A 13-inch laptop, built to Apple’s usual exacting standards, has just arrived at a price point that blurs the line between value and premium. It doesn’t call itself budget, yet it undercuts every other MacBook by hundreds of dollars while delivering performance that rivals higher-tier models in everyday tasks.

At a glance

  • Performance: A18 Pro chip (6-core, 16-core Neural Engine) matches M-series single-core speeds; multi-core lags behind M3.
  • Display: 13-inch Liquid Retina, 500 nits, sRGB color gamut—no True Tone or P3 support.
  • Ports: One USB-C (USB 3, 10 Gbps), one USB-C (USB 2, 480 Mbps); rear port is faster for data and display output.
  • Storage & Memory: 256GB SSD, 8GB unified RAM—upgrade to 512GB costs $100 more.

The MacBook Neo is the first laptop in Apple’s lineup to use an A-series chip, normally reserved for iPhones and iPads. It’s also the thinnest aluminum-chassis Mac yet, with color options that feel distinct from the rest of the family: Blush, Citrus, Indigo, and Silver.

Why it matters now

The Neo arrives as Apple quietly shifts its strategy for entry-level laptops. It’s not a stripped-down Air or Pro—it’s a full MacBook with the same build quality and attention to detail, but with deliberate compromises that let it sit at $599 (or $499 through education channels). Those compromises are visible: no Thunderbolt, no P3 color gamut, no Force Touch trackpad. But they’re not dealbreakers for the audience Apple is targeting.

What you gain

  • Single-core speed: The A18 Pro’s performance core runs just 5% slower than the latest M4 chip, making it one of the fastest mobile chips on the market.
  • Battery life: Up to 16 hours of video playback—enough for a full workday without reaching for the charger.
  • Display quality: A sharp, evenly lit 2408×1506 panel with 219 PPI and 1 billion colors; brightness is sufficient for most indoor use.

That’s the upside—here’s the catch. The laptop’s multi-core performance trails older M-series chips, and its SSD speed is slower than even the entry-level M1 Air. For tasks like 4K video rendering or heavy data processing, it’s not a match for higher-tier MacBooks.

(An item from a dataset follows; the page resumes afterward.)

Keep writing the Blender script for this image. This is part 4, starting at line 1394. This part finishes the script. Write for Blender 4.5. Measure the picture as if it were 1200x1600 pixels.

MacBook Neo: The $599 Laptop That Rewrites the Affordable Premium Rulebook

Who it’s built for

The Neo is aimed at three groups: longtime Mac users who’ve felt overcharged for an Air, Windows switchers looking for a low-risk entry point, and newcomers to the Apple ecosystem. It’s not designed for color-critical work or high-end gaming, but those aren’t its promises.

Key specs

  • Chip: A18 Pro (6 performance + 4 efficiency cores)
  • GPU: 5-core integrated graphics (matches M1 GPU performance in Geekbench)
  • Memory: 8GB unified RAM (60 GB/s bandwidth)
  • Storage: 256GB SSD (slower than M-series SSDs; upgrade to 512GB adds $100)
  • Display: 13-inch, 2408×1506, 219 PPI, 500 nits, sRGB
  • Ports: Dual USB-C (one USB 3, one USB 2); no Thunderbolt or HDMI
  • Camera: 1080p FaceTime camera (no 12MP Center Stage)
  • Battery: 36.5Wh, up to 16 hours video playback
  • Power: 20W adapter included; no fast-charging support
  • Wireless: Wi-Fi 6E (802.11ax), Bluetooth 6

The dual-USB-C ports are the most noticeable trade-off: one is USB 3, the other USB 2. Apple says this reflects chip limitations rather than cost-cutting, but it forces users to learn which port to use for faster tasks like external display output.

What’s missing

  • No Touch ID on base model (adds $100 for 512GB + Touch ID)
  • No True Tone or P3 color support—sRGB only
  • Multi-core performance lags M-series chips by a noticeable margin in rendering tasks
  • SSD speed is slower than even the M1 Air

The Neo isn’t for power users, but that’s exactly what Apple wants. It’s a laptop that can handle documents, spreadsheets, basic media editing, and light data tasks without hesitation. For more demanding workloads, the step up to an M-series MacBook is clear.

What to watch

Availability is immediate, with a $599 base price (education pricing at $499). The higher-end $699 configuration adds 512GB storage and Touch ID. No other models or colors are announced, but the Neo’s position as the most affordable MacBook yet suggests Apple may expand this tier in future updates.